▶ _OBJECTIVE_: Output the material word for word. Leave each picture out.
________________
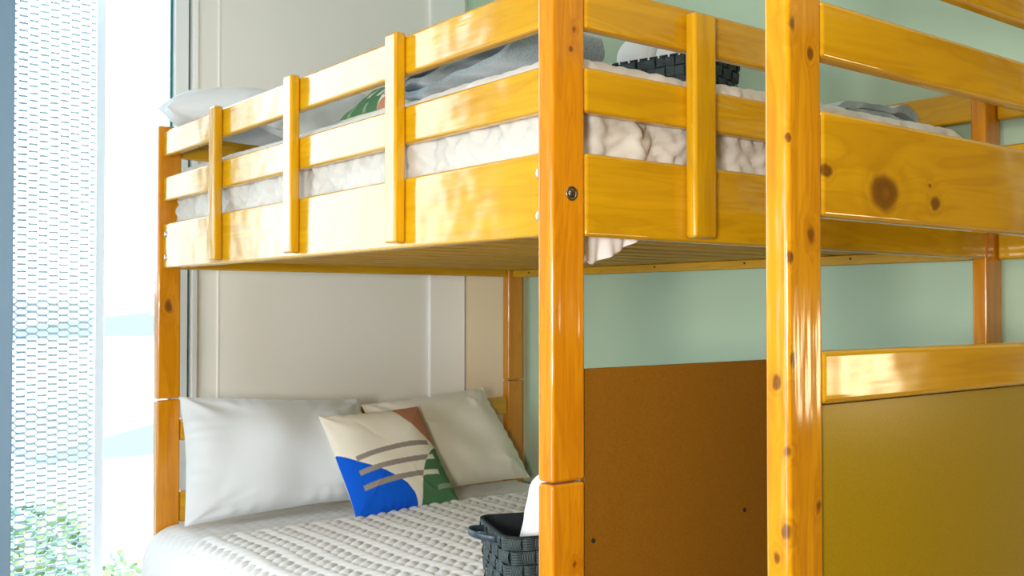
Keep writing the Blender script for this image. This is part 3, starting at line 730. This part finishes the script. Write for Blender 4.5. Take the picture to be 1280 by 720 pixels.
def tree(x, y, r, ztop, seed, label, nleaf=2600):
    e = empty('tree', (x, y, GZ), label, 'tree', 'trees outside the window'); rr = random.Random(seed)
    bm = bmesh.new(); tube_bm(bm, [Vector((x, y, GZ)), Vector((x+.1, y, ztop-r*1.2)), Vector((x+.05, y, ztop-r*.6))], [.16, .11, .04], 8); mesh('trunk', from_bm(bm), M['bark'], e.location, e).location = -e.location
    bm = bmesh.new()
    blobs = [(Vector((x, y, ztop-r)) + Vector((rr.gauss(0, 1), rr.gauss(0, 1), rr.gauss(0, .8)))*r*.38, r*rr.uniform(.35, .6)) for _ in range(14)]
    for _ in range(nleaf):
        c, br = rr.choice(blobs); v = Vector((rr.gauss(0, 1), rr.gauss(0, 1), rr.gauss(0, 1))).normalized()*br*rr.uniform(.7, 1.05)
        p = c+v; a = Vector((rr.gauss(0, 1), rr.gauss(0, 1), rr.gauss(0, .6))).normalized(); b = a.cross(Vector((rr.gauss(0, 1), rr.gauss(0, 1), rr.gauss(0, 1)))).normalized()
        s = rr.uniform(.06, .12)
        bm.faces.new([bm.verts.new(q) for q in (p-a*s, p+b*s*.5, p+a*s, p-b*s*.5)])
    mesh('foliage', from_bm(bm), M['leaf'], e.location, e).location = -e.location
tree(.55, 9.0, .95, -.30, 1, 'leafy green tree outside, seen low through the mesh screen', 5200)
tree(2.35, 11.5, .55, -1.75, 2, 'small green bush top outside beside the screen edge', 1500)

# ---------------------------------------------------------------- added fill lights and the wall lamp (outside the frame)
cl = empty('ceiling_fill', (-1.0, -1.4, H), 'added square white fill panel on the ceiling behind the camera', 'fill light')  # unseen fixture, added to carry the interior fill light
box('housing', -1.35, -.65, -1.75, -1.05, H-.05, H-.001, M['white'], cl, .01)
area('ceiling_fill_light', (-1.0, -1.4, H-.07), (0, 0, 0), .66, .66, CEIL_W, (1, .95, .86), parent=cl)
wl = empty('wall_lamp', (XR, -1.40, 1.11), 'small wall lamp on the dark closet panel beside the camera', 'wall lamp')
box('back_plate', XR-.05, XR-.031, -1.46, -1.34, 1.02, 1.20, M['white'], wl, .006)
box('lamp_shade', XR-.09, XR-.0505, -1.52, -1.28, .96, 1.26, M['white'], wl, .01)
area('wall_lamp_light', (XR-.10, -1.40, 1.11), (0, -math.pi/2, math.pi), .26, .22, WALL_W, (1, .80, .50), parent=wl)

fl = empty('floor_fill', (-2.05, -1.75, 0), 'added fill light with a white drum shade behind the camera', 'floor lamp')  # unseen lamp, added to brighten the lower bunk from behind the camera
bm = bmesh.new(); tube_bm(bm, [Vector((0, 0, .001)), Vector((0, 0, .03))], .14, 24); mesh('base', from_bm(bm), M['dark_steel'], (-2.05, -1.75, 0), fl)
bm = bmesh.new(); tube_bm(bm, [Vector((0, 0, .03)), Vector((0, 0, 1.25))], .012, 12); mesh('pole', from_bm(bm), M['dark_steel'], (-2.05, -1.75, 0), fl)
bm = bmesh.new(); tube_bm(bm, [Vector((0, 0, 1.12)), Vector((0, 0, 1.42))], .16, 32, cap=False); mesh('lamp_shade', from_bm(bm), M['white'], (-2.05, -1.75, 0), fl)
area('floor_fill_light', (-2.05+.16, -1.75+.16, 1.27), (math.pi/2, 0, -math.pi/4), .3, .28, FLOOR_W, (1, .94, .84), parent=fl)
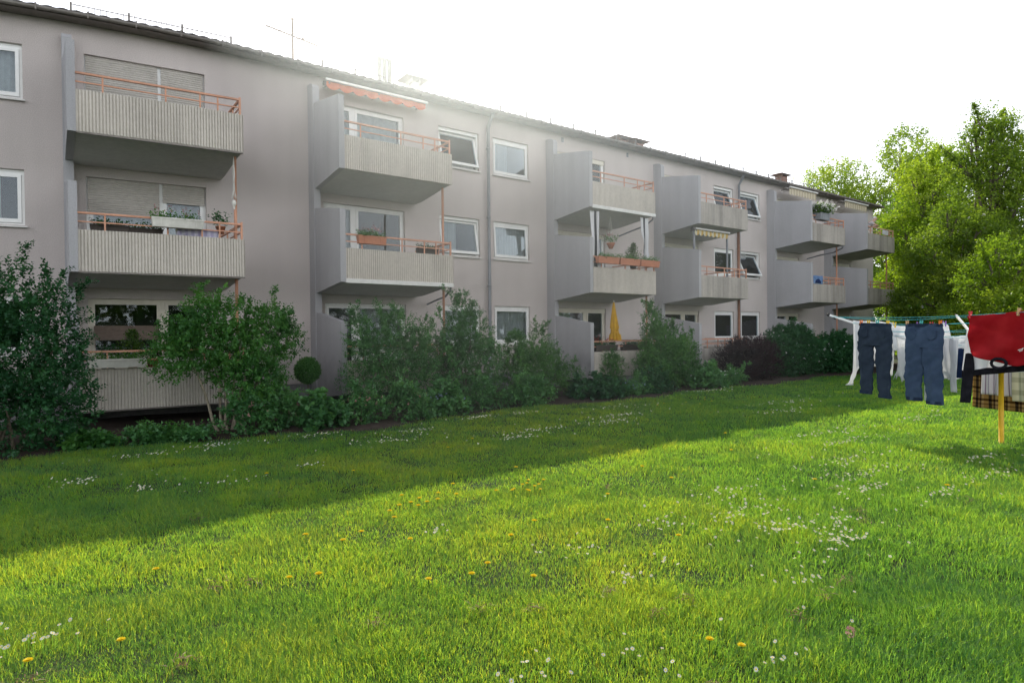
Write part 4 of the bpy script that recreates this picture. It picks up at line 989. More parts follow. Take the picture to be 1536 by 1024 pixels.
________________
▶ _CORRECT OUTPUT_:
Keep writing the Blender script for this image. This is part 3, starting at line 730. This part finishes the script. Write for Blender 4.5. Take the picture to be 1280 by 720 pixels.
def tree(x, y, r, ztop, seed, label, nleaf=2600):
    e = empty('tree', (x, y, GZ), label, 'tree', 'trees outside the window'); rr = random.Random(seed)
    bm = bmesh.new(); tube_bm(bm, [Vector((x, y, GZ)), Vector((x+.1, y, ztop-r*1.2)), Vector((x+.05, y, ztop-r*.6))], [.16, .11, .04], 8); mesh('trunk', from_bm(bm), M['bark'], e.location, e).location = -e.location
    bm = bmesh.new()
    blobs = [(Vector((x, y, ztop-r)) + Vector((rr.gauss(0, 1), rr.gauss(0, 1), rr.gauss(0, .8)))*r*.38, r*rr.uniform(.35, .6)) for _ in range(14)]
    for _ in range(nleaf):
        c, br = rr.choice(blobs); v = Vector((rr.gauss(0, 1), rr.gauss(0, 1), rr.gauss(0, 1))).normalized()*br*rr.uniform(.7, 1.05)
        p = c+v; a = Vector((rr.gauss(0, 1), rr.gauss(0, 1), rr.gauss(0, .6))).normalized(); b = a.cross(Vector((rr.gauss(0, 1), rr.gauss(0, 1), rr.gauss(0, 1)))).normalized()
        s = rr.uniform(.06, .12)
        bm.faces.new([bm.verts.new(q) for q in (p-a*s, p+b*s*.5, p+a*s, p-b*s*.5)])
    mesh('foliage', from_bm(bm), M['leaf'], e.location, e).location = -e.location
tree(.55, 9.0, .95, -.30, 1, 'leafy green tree outside, seen low through the mesh screen', 5200)
tree(2.35, 11.5, .55, -1.75, 2, 'small green bush top outside beside the screen edge', 1500)

# ---------------------------------------------------------------- added fill lights and the wall lamp (outside the frame)
cl = empty('ceiling_fill', (-1.0, -1.4, H), 'added square white fill panel on the ceiling behind the camera', 'fill light')  # unseen fixture, added to carry the interior fill light
box('housing', -1.35, -.65, -1.75, -1.05, H-.05, H-.001, M['white'], cl, .01)
area('ceiling_fill_light', (-1.0, -1.4, H-.07), (0, 0, 0), .66, .66, CEIL_W, (1, .95, .86), parent=cl)
wl = empty('wall_lamp', (XR, -1.40, 1.11), 'small wall lamp on the dark closet panel beside the camera', 'wall lamp')
box('back_plate', XR-.05, XR-.031, -1.46, -1.34, 1.02, 1.20, M['white'], wl, .006)
box('lamp_shade', XR-.09, XR-.0505, -1.52, -1.28, .96, 1.26, M['white'], wl, .01)
area('wall_lamp_light', (XR-.10, -1.40, 1.11), (0, -math.pi/2, math.pi), .26, .22, WALL_W, (1, .80, .50), parent=wl)

fl = empty('floor_fill', (-2.05, -1.75, 0), 'added fill light with a white drum shade behind the camera', 'floor lamp')  # unseen lamp, added to brighten the lower bunk from behind the camera
bm = bmesh.new(); tube_bm(bm, [Vector((0, 0, .001)), Vector((0, 0, .03))], .14, 24); mesh('base', from_bm(bm), M['dark_steel'], (-2.05, -1.75, 0), fl)
bm = bmesh.new(); tube_bm(bm, [Vector((0, 0, .03)), Vector((0, 0, 1.25))], .012, 12); mesh('pole', from_bm(bm), M['dark_steel'], (-2.05, -1.75, 0), fl)
bm = bmesh.new(); tube_bm(bm, [Vector((0, 0, 1.12)), Vector((0, 0, 1.42))], .16, 32, cap=False); mesh('lamp_shade', from_bm(bm), M['white'], (-2.05, -1.75, 0), fl)
area('floor_fill_light', (-2.05+.16, -1.75+.16, 1.27), (math.pi/2, 0, -math.pi/4), .3, .28, FLOOR_W, (1, .94, .84), parent=fl)
Write part 4 of the bpy script that recreates this picture. It picks up at line 989. More parts follow. Take the picture to be 1536 by 1024 pixels.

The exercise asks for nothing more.